A while back I said I don't think we should let religious institutions not pay property taxes on their churches:

I don't see any reason a church/religion should get special exemption. I would be willing to keep the status quo if I thought that the exemption and threat of having it removed kept churches from advocating politics. I strongly suspect it doesn't. So I think a fair thing to do would be to officially let churches say what they want and force them to pay taxes like the rest of us.

The biggest deal here is the tax exemption, which allows churches to own huge pieces of lang at low prices while driving up prices for everyone else. The free speech issue here is really more a matter of theory because in practice this restriction isn't much of a burden. As a preacher or whatever, you can practically walk outside your church and onto the sidewalk and advocate whatever/whomever you want and their tax exemption would be fine.

Matt Yglesias confirms my suspicion that it's unfair:

State and local governments generally exempt churches (and mosques and synagogues, but realistically it's mostly churches) from property taxes. This not only costs revenue, but it leads to a substantial misallocation of real resources as scarce land is left unavailable for more productive uses. The ups and downs of urban growth have left many churches stranded in what are now core business districts that offer location amenities that would be extremely valuable to a commercial real estate developer but offer little concrete value in the religious sector.

More broadly, you have to consider the tax elasticity issues here not just in terms of inputs but of outputs. If church donations were subject to income taxes and church land were subject to property taxes, this would presumably lead to smaller and less architectually splended churches located in less-pricey areas and perhaps with lower-paid clergy. But would fewer souls be saved? Would an angry God blight are crops?

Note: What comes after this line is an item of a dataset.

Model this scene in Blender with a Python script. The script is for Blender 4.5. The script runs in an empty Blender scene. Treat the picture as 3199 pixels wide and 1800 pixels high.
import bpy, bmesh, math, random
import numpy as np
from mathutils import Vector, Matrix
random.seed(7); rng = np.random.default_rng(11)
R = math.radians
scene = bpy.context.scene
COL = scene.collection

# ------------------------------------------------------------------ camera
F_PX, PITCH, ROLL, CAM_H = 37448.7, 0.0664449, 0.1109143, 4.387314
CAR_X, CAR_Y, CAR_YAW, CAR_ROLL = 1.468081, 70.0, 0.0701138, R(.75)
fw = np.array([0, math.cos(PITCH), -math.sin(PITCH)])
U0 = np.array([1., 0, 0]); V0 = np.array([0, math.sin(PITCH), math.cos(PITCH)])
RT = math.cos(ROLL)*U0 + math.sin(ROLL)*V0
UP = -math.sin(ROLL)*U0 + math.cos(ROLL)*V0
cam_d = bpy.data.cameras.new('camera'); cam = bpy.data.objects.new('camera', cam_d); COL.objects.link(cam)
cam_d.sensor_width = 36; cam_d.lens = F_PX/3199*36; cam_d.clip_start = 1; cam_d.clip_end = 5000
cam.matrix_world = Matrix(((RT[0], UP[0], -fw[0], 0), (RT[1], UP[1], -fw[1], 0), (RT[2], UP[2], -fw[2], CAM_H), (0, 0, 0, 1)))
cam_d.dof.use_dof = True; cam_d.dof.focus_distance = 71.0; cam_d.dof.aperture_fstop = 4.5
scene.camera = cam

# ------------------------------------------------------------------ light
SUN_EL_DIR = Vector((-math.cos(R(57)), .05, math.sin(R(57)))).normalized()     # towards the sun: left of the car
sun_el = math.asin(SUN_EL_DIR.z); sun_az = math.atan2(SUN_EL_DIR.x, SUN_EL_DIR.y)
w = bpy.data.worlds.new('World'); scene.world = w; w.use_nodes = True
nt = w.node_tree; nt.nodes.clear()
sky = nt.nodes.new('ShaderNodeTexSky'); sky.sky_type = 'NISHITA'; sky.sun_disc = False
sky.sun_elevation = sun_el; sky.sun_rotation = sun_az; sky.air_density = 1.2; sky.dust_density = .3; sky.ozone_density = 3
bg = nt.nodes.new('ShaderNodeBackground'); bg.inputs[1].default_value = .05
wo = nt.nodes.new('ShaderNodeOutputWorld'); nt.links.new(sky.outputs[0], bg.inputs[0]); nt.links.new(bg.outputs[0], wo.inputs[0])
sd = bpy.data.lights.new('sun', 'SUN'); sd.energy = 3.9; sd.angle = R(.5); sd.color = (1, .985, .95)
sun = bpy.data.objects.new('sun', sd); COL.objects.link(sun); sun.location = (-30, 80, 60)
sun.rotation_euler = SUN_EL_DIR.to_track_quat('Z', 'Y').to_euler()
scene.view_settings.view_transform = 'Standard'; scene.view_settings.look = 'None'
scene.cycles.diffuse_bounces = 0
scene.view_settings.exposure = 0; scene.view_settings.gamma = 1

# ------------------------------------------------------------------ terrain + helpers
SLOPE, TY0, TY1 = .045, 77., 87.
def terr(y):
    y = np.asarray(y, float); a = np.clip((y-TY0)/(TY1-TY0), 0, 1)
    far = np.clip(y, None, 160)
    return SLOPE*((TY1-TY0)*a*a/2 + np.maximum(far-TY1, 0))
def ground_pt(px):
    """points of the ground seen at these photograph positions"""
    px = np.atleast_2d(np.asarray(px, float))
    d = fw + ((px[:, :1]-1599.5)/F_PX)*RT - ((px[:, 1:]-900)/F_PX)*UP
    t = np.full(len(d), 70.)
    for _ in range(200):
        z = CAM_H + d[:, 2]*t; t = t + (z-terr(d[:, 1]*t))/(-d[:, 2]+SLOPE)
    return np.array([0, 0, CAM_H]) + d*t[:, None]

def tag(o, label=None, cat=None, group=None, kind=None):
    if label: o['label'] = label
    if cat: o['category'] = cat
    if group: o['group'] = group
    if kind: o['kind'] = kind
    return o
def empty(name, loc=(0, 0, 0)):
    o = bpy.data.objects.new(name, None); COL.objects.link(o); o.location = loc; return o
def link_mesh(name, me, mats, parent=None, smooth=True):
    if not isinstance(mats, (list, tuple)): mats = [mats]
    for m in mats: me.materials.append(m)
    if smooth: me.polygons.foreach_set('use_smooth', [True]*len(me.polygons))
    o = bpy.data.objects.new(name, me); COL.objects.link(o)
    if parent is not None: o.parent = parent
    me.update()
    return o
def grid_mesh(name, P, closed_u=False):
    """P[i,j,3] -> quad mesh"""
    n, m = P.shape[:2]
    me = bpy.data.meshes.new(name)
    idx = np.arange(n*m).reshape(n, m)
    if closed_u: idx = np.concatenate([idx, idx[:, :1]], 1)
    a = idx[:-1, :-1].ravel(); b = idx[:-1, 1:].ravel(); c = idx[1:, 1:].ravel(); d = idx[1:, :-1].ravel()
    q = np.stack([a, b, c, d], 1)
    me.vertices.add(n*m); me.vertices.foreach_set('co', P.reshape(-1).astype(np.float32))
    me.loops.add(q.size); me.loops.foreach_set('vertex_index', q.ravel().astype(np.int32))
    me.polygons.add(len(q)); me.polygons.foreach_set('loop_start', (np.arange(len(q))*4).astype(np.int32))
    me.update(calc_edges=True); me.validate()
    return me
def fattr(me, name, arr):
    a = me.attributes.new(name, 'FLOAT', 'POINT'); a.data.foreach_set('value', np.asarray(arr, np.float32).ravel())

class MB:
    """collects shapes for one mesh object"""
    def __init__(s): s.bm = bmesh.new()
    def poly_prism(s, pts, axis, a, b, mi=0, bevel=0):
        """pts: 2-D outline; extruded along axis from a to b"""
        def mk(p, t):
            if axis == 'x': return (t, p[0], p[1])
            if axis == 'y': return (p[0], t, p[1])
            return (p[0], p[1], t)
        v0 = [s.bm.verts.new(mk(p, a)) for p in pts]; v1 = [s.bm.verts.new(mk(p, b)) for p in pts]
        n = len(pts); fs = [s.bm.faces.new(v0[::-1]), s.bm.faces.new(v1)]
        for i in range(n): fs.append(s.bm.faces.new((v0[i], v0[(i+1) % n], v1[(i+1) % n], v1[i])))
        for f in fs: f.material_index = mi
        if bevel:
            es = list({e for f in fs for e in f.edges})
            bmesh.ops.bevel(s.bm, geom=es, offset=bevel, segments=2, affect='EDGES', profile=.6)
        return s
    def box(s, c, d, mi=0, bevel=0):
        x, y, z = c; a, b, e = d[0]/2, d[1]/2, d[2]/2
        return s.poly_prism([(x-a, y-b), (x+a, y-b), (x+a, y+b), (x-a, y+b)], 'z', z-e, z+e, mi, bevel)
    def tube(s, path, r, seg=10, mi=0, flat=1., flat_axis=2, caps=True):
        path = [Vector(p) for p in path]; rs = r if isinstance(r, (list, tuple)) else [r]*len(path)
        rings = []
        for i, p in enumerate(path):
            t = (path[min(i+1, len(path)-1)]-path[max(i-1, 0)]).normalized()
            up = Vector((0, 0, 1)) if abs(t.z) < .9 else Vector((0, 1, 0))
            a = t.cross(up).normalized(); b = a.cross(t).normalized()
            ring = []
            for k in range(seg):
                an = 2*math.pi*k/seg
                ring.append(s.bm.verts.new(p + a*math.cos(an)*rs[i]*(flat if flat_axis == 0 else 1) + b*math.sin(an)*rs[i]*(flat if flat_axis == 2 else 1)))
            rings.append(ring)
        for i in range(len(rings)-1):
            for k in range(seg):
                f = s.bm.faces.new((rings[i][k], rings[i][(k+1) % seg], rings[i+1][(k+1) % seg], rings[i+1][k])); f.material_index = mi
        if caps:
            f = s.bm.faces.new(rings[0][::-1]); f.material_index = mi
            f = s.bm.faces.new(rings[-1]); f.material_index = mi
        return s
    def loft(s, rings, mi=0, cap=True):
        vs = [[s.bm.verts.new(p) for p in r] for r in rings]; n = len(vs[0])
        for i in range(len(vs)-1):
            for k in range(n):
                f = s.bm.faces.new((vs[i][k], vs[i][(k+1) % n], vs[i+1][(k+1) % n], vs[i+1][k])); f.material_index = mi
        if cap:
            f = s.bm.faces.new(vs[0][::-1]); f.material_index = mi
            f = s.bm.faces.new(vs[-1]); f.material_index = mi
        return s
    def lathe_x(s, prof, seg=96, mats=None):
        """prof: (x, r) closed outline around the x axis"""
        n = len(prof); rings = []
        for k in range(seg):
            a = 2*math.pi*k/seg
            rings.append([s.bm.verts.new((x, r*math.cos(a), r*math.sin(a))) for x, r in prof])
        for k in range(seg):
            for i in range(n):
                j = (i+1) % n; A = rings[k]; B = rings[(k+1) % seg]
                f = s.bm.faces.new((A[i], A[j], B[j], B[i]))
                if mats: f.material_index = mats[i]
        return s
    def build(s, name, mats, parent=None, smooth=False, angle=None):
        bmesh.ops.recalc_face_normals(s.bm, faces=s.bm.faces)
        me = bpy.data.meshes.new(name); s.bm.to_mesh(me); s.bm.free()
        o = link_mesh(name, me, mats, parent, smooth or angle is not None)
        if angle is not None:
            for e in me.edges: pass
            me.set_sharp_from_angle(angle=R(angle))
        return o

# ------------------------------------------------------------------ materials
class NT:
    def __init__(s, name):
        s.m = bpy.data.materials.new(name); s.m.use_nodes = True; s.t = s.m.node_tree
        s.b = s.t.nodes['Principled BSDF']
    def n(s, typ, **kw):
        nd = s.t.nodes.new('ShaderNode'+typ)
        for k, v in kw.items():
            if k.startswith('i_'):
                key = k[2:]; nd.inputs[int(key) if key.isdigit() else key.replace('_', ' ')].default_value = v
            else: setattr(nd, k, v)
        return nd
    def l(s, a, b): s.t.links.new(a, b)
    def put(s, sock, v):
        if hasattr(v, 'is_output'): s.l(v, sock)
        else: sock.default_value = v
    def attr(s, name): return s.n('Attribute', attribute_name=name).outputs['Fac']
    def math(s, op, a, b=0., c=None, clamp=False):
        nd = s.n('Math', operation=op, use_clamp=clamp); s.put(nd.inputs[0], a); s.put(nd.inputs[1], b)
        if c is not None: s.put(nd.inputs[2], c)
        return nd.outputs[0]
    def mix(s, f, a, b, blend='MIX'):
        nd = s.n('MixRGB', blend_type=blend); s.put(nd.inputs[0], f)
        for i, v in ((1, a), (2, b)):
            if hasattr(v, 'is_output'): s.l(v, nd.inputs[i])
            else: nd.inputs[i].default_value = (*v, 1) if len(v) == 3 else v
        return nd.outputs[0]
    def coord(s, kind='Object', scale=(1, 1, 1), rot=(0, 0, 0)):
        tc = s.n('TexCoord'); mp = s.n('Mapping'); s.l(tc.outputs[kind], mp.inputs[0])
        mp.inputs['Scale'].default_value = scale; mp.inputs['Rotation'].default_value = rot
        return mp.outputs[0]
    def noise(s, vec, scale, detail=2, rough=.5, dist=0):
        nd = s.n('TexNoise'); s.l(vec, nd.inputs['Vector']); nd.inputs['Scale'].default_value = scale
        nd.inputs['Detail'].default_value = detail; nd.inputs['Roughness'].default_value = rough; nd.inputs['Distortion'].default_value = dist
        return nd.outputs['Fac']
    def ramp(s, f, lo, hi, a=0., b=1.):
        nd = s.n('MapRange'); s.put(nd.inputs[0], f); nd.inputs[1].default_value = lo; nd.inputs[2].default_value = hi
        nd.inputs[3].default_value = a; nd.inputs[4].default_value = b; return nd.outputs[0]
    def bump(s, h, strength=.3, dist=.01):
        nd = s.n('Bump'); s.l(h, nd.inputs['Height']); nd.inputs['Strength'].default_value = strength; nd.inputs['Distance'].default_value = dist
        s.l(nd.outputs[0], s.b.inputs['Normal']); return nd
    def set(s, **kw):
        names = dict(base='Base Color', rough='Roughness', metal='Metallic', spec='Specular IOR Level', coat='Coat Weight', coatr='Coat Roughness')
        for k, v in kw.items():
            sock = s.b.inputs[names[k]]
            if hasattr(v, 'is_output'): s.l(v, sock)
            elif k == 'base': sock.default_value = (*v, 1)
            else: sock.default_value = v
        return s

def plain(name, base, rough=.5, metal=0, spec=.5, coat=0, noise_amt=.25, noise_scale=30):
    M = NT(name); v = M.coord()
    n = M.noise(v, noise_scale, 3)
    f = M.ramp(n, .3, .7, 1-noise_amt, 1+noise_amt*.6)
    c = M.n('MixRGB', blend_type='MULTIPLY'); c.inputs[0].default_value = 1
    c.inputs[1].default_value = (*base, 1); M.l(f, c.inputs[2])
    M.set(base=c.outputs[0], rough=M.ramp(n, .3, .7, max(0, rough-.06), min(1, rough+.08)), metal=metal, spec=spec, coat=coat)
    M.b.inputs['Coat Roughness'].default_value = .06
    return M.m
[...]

The answers are no and no. The flipside is that churches presumably would respond in part by providing marginally less in the way of social services. But the low elasticities are relevant here. The cost of those reduced church-provided social services has to be weighed against the cost of more dynamic economic growth, and more provision of state services and I don't think it remotely passes the test. Unless, that is, it does anger God and he visits his wrath upon us. But that's the real issue here. Does God care about the splendor of the churches built in his honor and is he prepared to offer us tangible rewards in exchange for subsidizing them? If so, it's a no-brainer. But if not it's an awfully wasteful policy.

I obviously don't care whether this would anger god. But even if you do, I think Matt's correct that it wouldn't. If it did, for some reason, anger god that some religions couldn't build huge, extravagant churches (like this one, which the pic doesn't do justice, it takes up a huge swath of land, much of it doesn't even get used) then I'd seriously question the merits in caring what that god thinks.